TARIK BUĞRA (1918-1995)
Roman, hikâye, tiyatro, fıkra ve gezi türlerinde eser veren yazar, uzun süre gazetecilik yapmıştır.
Roman ve hikâye türlerinde öne çıkmıştır.
Hikâye ve romanlarında dış dünyadan çok kişilerin iç dünyasına yönelen ve ruh çözümlemeleri yapan bir yazardır.
Hikâyelerini toplumsal olaylardan değil, bireyden yola çıkarak oluşturur.
Eşyanın ve olayların iç yüzünü araştırır.
Olay değil, atmosfer hikâyecisidir.
Hikâyelerinde kasaba yaşantısından, orta sınıf insanların ev ve aile ortamlarından kesitler vermiştir.
Eserleri
— Hikâye: Oğlumuz, Yarın Diye Bir Şey Yoktur, İki Uyku Arasında, Hikâyeler
— Roman: Siyah Kehribar, Küçük Ağa, Küçük Ağa Ankara’da, İbiş’in Rüyası, Firavun İmanı, Dönemeçte, Yağmur Beklerken, Gençliğim Eyvah, Yalnızlar, Osmancık, Dünyanın En Pis Sokağı
— Tiyatro: Ayakta Durmak İstiyorum, Akümülatörlü Radyo, Sahibini Arayan Madalya, Yüzlerce Çiçek Birden Açtı
— Gezi: Gagaringrad (Moskova Notları)
— Fıkra-Deneme: Düşman Kazanmak Sanatı, Politika Dışı, Gençlik Türküsü
Küçük Ağa (1964): Yazarın en ünlü romanı olan eserde, Kurtuluş Savaşı’na katılan Anadolu halkını yükseltici bir bakış açısıyla ele almıştır.
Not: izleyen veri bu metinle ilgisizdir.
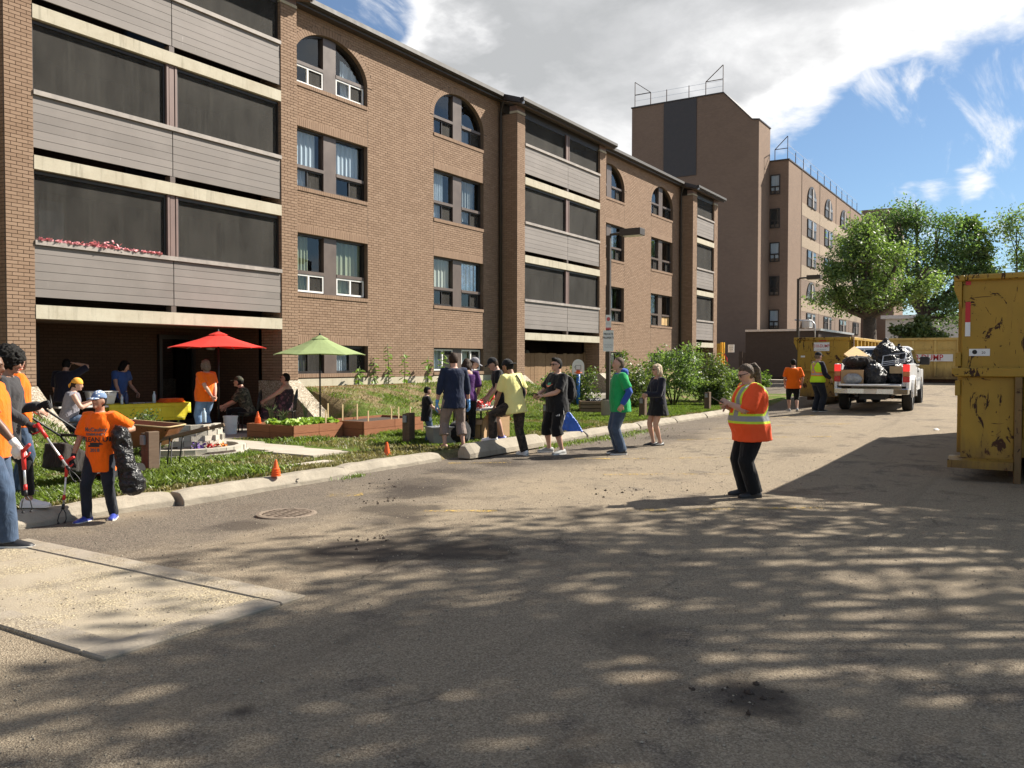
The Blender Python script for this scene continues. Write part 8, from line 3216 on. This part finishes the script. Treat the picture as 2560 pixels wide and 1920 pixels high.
for i, (x, y, z, w, h, lab) in enumerate(((.35, -.02, .80, .34, .62, 'black bin bag at the middle of the open tailgate'), (.75, .52, .95, .36, .62, 'black bin bag against the left side of the load'), (1.45, -.15, 1.1, .40, .95, 'black bin bag on top of the pickup load'),
                                          (1.9, -.45, 1.2, .34, .72, 'black bin bag against the rear window'), (1.6, .5, 1.1, .36, .62, 'black bin bag behind the wooden board'), (1.0, -.5, .82, .36, .62, 'black bin bag low on the right of the load'))):
    bin_bag(lab, TW + V(x, y, z), bagprof(w, h), seed=20 + i, amp=.05, vox=.028)
bd_ = bevel(MB().box(-.62, .62, -.02, .02, -.33, .33).build('wooden_board', 'plywood'), .006)
bd_.location = TW + V(.95, .28, 1.42)
bd_.rotation_euler = (R(64), R(-34), R(88))
tag(bd_, 'flat tan wooden board slanting across the pickup load', 'board')
t_ = carton('torn brown cardboard box at the left of the open tailgate', TW + V(.15, .52, .80), R(4), .16, .30, .40, False)
cr2 = thing('metal_frame', 'dark folding chair frame sticking out of the pickup load', 'chair frame', TW + V(.75, -.45, 1.30))
fr_ = MB()
for p, q in (((0, .35, .0), (.0, -.35, .12)), ((.0, .3, .12), (.1, -.38, .22)), ((0, .3, -.05), (.3, .3, .3)), ((0, -.3, .1), (.3, -.32, .4)), ((.3, .3, .3), (.3, -.32, .4)), ((0, .34, .06), (.0, -.36, .17)), ((-.2, -.3, -.5), (-.2, -.3, .0)), ((-.2, -.38, -.5), (-.1, -.38, .05))):
    fr_.tube([p, q], .014, 6)
fr_.build('tubes', 'alu', cr2)
MB().box(-.12, .05, -.34, .05, -.18, -.02).build('seat', 'black', cr2)
MB().box(-.14, -.12, -.36, .06, -.20, .0).build('seat_edge', 'stake', cr2)
sht = link('plastic_sheet', remesh(MB().ellipsoid(V(0, 0, 0), .3, .42, .16, None, 14, 8), .03, 1, .06, 6), 'grassbag')
sht.location = TW + V(.55, .45, 1.42)
tag(sht, 'grey crumpled plastic sheet over the left of the pickup load', 'sheet')
o = link('white_sack', remesh(MB().ellipsoid(V(0, 0, .14), .18, .26, .15, None, 14, 8), .025, 1, .04, 8), 'shoegrey')
o.location = TW + V(.0, .50, .80)
tag(o, 'crumpled pale sack under the torn cardboard on the tailgate', 'sack')

# overhead wires far right
wr = thing('power_lines', 'thin power lines crossing the sky gap at the far right', 'wires', (101, 8, 11))
for k in range(4):
    MB().bar((0, 14, .5 - k * .45), (3, -30, .2 - k * .45), .04).build('wire', 'black', wr)

bpy.data.scenes.remove(WORK)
Yazarın Millî Mücadele yıllarını konu alan romanı, halk hareket noktası alınarak kurgulanmıştır. İstanbullu Hoca, Çolak Salih, Reis Bey, Doktor Haydar, Ali Emmi gibi halktan insanlar romanın kahramanlarıdır. Romanın asıl kişileri İstanbullu Hoca, Çolak Salih’tir. İstanbullu Hoca’nın romanın başlangıcında din adamı olması bir tesadüf değildir. Roman, İstanbullu Hoca’nın (Mehmet Reşit), Küçük Ağa oluş macerası üzerine kurulmuş gibidir. “Küçük Ağa Ankara’da” (1966), “Firavun İmanı” (1975) romanları Küçük Ağa romanının devamı niteliğindedir. “Firavun İmanı”nda İstiklal Savaşı sonrası Ankara’daki dış kaynaklı entrikaları, yeni yönetimden pay kapmak isteyenlerin siyasal çatışmalarını işler.
Siyah Kehribar (1955): Romanda, Mussolini İtalya’sında yönetimin baskılarına direnen aydınların (ama gerçekte kişilikleri, yaşama tarzları ve düşünceleri itibariyle dönemin Türk aydınının) soylu direnişini anlatır.
Dönemeçte (1978): Romanda bir Anadolu kent doktoru ile dul bir kadın arasındaki aşk ilişkisi çevresinde çok partili sisteme geçişin sancılarını işlemiştir.
Gençliğim Eyvah (1979): Romanda, aydın problemi çevresinde 1970 sonrası gençlik hareketlerini, toplumdaki sosyal dalgalanmaları, çelişkileri, yanlış yapılanmaları, ahlâkî kirlenmeyi, sosyal yapıda yerleşmiş birtakım kavramların yıkılışını ele almıştır
Yağmur Beklerken (1981): Romanda 1929 büyük ekonomik buhranı ve buna eşlik eden ağır kuraklık tehlikesi, Şeyh Sait İsyanı, Takrir-i Sükun Yasası vb. gelişmelerin, Serbest Fırka girişimi ekseninde Anadolu taşrasında sonuç ve yansımaları işlemiştir.
Dünyanın En Pis Sokağı (1989): 70’li yılların siyasal mücadeleleri içinde kan davası için yetiştirilen asli kişinin, aldığı eğitim sonucunda, intikam duygusundan olgunlaşarak, yazarlığa yönelmesini işler.